Neste sentido, uma primeira questão relevante a ser considerada é que os programas dos editais de concursos públicos contam com matérias e conteúdos inerentes a essas mesmas matérias. Já o conceito de matéria, até por uma questão de bom senso, pressupõe algum status de ciência.
Ou seja, sem ter a pretensão de adentrar nos debates sobre paradigmas e filosofia da ciência, direito, língua portuguesa, contabilidade e raciocínio lógico são exemplos de campos do conhecimento sistematizados que contam com alguma delimitação e reconhecimento científico e acadêmico.
Porém, pensando em “atualidades”, a pergunta que se faz é: trata-se de um campo organizado do saber? Existe graduação de “atualidades”? “Atualidades” consiste em matéria de algum curso de graduação? Salvo melhor juízo, entendo que a resposta é não.
E o problema é que essa falta de academicismo ou status científico leva a um estado de insegurança por parte dos candidatos. Insegurança por parte dos candidatos que se traduz, por outro lado, em discricionariedade excessiva por parte das bancas examinadoras.
Ou seja, em função da previsão desta “matéria”, podem ser cobrados nas provas temas de história geral, história do Brasil, história da arte, geografia, relações internacionais, ciência política, literatura e de vários outros campos do conhecimento sistematizado.
Por outro lado, também podem ser cobradas questões que atentam contra o bom senso, em termos do que se espera de uma prova de concurso público.
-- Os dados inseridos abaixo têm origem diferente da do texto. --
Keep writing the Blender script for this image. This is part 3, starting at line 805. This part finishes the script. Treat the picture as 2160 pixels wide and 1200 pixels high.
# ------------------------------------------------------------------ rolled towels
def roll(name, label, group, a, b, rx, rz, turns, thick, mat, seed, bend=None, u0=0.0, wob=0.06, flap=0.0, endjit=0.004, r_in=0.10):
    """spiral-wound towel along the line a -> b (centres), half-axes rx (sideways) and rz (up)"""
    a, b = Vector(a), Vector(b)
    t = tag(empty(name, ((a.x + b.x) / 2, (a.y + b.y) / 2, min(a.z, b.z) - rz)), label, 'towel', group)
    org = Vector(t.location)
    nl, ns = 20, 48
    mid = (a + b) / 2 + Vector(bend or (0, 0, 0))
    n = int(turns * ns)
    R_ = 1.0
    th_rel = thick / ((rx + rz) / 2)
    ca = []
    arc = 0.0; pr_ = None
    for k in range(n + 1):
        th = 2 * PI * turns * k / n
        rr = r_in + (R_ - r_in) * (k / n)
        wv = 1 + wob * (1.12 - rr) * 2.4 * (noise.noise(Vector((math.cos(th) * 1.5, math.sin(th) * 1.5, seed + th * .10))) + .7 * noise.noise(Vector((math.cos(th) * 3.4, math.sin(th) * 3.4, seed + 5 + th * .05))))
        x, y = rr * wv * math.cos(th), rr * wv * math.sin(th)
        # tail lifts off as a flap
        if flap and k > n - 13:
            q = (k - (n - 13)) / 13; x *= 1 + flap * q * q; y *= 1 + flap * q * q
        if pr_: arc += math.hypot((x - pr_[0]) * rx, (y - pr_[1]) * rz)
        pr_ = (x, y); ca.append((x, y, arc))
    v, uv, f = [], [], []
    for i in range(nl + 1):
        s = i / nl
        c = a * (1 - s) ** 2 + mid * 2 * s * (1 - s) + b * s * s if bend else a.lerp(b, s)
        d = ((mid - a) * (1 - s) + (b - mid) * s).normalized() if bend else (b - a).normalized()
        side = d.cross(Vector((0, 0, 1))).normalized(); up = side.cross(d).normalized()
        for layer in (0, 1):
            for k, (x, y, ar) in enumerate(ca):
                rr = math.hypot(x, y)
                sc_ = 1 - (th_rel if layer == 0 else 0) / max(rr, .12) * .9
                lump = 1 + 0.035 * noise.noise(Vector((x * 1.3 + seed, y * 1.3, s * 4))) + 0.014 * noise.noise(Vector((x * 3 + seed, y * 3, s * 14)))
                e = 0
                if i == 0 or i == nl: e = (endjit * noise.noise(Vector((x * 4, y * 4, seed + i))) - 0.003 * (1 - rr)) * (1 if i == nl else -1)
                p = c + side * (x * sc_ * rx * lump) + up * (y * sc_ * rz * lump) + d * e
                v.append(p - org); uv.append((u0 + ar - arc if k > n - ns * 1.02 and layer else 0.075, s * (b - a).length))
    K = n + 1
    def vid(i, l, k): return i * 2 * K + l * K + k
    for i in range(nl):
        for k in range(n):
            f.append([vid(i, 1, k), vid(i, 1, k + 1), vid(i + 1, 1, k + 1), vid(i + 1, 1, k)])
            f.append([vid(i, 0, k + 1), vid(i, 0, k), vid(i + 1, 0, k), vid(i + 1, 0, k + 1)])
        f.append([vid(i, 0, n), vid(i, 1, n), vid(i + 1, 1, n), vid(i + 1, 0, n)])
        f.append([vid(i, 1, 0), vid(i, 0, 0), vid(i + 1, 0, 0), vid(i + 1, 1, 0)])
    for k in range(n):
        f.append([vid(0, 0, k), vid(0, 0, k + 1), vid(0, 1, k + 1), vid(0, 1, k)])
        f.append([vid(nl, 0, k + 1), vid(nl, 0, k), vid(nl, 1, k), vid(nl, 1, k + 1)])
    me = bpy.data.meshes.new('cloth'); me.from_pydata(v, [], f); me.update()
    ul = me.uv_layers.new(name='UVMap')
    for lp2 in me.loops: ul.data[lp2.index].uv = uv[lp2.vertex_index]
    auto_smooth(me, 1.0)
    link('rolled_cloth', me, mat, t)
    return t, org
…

Um exemplo emblemático, que ganhou repercussão na imprensa, foi a cobrança de questão sobre o caso “Luíza no Canadá”. Em outra prova, da mesma organizadora que fez a mencionada prova, foi cobrado tema relacionado ao jogador Ronaldinho Gaúcho. Da forma como anda, logo teremos temas de novelas e outros programas de TV.
No recente edital do concurso público convocado para o cargo de agente da Polícia Federal consta em “atualidades” o seguinte conteúdo: “Tópicos relevantes e atuais de diversas áreas, tais como segurança, transportes, política,economia, sociedade, educação, saúde, cultura, tecnologia, energia, relações internacionais, desenvolvimento sustentável e ecologia, suas inter-relações e suas vinculações históricas.”
Diante de tal previsão editalícia, caberia indagar: o que é sociedade? O que pode ser cobrado sobre cultura? Caberia a pergunta sobre a “Luíza no Canadá”? E sobre futebol? Caberia perguntar qual o time do jogador Ronaldinho Gaúcho?
Assim, de modo a respeitar toda a base principiológica aplicada aos concursos públicos, considerando princípios como o da razoabilidade, e de modo a promover segurança e isonomia entre os candidatos, não fazendo do concurso público um processo totalmente aleatório e pautado por casuísmos, é preciso que os editais definam o campo do conhecimento que pretendem cobrar, se a intenção for exigir temas atuais. E assim, ao invés de prever “atualidades”, que a previsão seja, enquanto matéria, de geografia, relações internacionais, economia, história, literatura e outros que efetivamente guardam relação com o conteúdo de questões cobradas enquanto temas atuais. Obviamente que isto também pressupõe a definição precisa dos conteúdos e o respeito destes nas questões da prova.
E mais, em consideração ao princípio da proporcionalidade, é preciso que exista alguma pertinência temática entre as matérias e conteúdos do edital, considerando as atribuições do cargo.
A falta de pertinência temática pode ser considerada inclusive um desvio de finalidade. Não tenho dúvida de que se na prova de Agente da Polícia Federal for cobrada questão sobre a “Luíza no Canadá”, estará ocorrendo, em algum nível, desvio de finalidade.
Portanto, diante de todas as considerações apresentadas, o objetivo é que este debate seja realizado, bem como sejam promovidas as necessárias reflexões sobre o tema. E assim, se mantenha este evoluído e republicano tratamento que tem sido dado à temática dos concursos públicos.